I then put each call on the wooden mandrels again to go back on the lathe. Each barrel is given five additional coats of finish over the barrel and the inscription. With three coats under the inscription, and five over it, the call barrel has a total of eight coats of finish. This builds up on the barrels like a pane of glass, magnifying the grain of the maple as well as the small handwriting of the inscription.

I offer two versions of inscription, but the calls themselves are the same. The first option is a limited edition that is inscribed as follows:

The Mallard Toller
(x) of 35
2002 A Heidelbauer Call

Obviously this is limited to the first 35 people who choose this option. The second option is the personalized edition and reads as follows:

Your Name Here
The Mallard Toller
2002 A Heidelbauer Call

I have offered the limited edition for several years now and the collector's value of these calls have appreciated substantially. "Tolling" is an old waterfowling term that goes back to the 18th Century.

Over the course of 48 years of call making my grandfather and I know that time spent working divided by the number of calls in a production average roughly 14 hours of work per call. There is especially a lot of time in the sounding devices alone and, of course, the calls are totally handcrafted which accounts for this.
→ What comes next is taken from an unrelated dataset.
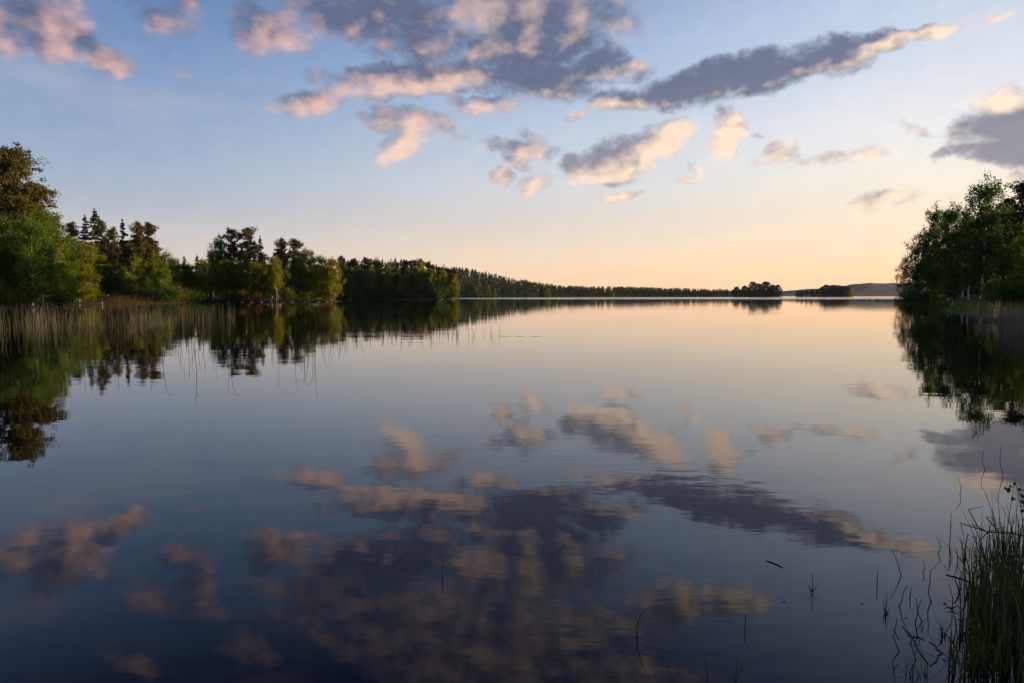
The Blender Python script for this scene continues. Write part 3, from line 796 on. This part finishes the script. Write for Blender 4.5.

My goose calls are made with the same tremendous efforts and commitment to quality as goes into the duck call. The name of my goose call is "A Hail Call for Canada Geese". The difference from the duck call is a longer barrel and a different anvil and reed. It also takes a great deal longer to tune. The number of calls made divided by the time equals about 25 hours or more that goes into the goose call. I am currently doing personalized inscriptions only.